▶ WORK TO BE COMPLETED: Beneath this task is a listing. State how many of its lines include the string "pixels", giving nothing but the number.
--- START ---
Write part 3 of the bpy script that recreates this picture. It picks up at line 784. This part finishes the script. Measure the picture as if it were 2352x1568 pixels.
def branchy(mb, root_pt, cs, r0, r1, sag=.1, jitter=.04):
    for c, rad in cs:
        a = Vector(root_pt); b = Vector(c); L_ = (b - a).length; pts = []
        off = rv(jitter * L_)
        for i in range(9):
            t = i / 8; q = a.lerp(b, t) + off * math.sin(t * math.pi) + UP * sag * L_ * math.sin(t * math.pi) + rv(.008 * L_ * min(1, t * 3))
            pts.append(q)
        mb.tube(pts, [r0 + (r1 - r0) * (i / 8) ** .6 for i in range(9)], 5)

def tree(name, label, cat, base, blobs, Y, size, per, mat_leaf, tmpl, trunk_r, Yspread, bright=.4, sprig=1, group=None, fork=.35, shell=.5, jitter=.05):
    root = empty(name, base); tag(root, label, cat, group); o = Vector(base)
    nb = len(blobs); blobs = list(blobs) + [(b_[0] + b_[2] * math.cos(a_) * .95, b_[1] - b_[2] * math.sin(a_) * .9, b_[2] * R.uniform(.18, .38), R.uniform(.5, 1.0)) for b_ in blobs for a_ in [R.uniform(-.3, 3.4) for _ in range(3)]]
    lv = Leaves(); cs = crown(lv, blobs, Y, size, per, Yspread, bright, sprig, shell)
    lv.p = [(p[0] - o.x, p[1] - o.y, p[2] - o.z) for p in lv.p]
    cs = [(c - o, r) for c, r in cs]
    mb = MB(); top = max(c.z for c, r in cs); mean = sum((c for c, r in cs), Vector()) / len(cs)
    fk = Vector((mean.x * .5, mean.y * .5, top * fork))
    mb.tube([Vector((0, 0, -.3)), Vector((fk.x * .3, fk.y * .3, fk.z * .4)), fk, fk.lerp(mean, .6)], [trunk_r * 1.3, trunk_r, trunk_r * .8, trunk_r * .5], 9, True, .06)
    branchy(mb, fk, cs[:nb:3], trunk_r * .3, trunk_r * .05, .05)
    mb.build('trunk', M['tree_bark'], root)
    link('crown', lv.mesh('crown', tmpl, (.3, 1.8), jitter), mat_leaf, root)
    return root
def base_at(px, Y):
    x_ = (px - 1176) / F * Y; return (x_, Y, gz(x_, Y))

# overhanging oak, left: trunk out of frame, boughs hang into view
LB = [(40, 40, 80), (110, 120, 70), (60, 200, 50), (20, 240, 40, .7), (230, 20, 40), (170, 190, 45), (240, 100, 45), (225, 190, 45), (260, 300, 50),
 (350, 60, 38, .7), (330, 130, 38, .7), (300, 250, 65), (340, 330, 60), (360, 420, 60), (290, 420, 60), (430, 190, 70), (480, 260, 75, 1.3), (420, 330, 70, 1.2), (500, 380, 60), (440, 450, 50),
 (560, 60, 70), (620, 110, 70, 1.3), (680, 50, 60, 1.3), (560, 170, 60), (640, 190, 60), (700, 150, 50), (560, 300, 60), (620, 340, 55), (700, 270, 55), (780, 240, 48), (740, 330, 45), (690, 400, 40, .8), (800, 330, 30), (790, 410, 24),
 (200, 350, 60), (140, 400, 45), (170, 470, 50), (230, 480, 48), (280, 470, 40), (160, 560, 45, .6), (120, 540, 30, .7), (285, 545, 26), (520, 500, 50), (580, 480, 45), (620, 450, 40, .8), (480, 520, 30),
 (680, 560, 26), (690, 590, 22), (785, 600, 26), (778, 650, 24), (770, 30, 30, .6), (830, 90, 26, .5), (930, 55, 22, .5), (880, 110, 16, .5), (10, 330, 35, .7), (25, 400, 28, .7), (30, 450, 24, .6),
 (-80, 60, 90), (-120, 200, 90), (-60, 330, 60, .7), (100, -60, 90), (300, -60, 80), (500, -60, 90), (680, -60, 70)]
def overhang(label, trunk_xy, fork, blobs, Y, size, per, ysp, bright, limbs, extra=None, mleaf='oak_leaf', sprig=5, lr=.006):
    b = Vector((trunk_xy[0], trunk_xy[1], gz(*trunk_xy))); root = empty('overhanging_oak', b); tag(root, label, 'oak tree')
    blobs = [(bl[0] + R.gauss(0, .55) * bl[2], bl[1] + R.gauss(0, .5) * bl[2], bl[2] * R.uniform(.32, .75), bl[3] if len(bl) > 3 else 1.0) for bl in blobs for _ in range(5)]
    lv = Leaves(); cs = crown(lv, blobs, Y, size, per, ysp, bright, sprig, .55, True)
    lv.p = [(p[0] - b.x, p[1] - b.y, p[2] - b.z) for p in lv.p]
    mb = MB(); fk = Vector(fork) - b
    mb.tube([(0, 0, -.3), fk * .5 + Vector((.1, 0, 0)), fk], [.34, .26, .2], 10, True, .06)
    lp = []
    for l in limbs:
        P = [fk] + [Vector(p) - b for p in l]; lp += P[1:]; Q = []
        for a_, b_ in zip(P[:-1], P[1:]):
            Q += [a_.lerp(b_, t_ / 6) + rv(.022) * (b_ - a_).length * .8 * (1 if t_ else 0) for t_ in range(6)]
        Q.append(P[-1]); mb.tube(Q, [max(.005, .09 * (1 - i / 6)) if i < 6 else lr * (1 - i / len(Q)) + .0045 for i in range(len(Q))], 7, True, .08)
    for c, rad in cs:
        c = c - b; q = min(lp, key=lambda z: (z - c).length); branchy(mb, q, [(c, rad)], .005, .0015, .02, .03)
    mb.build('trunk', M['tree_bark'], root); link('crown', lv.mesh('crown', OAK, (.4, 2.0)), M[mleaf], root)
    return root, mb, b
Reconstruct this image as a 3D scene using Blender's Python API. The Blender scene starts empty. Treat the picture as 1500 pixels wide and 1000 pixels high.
--- END ---
▶ RESPONSE: 2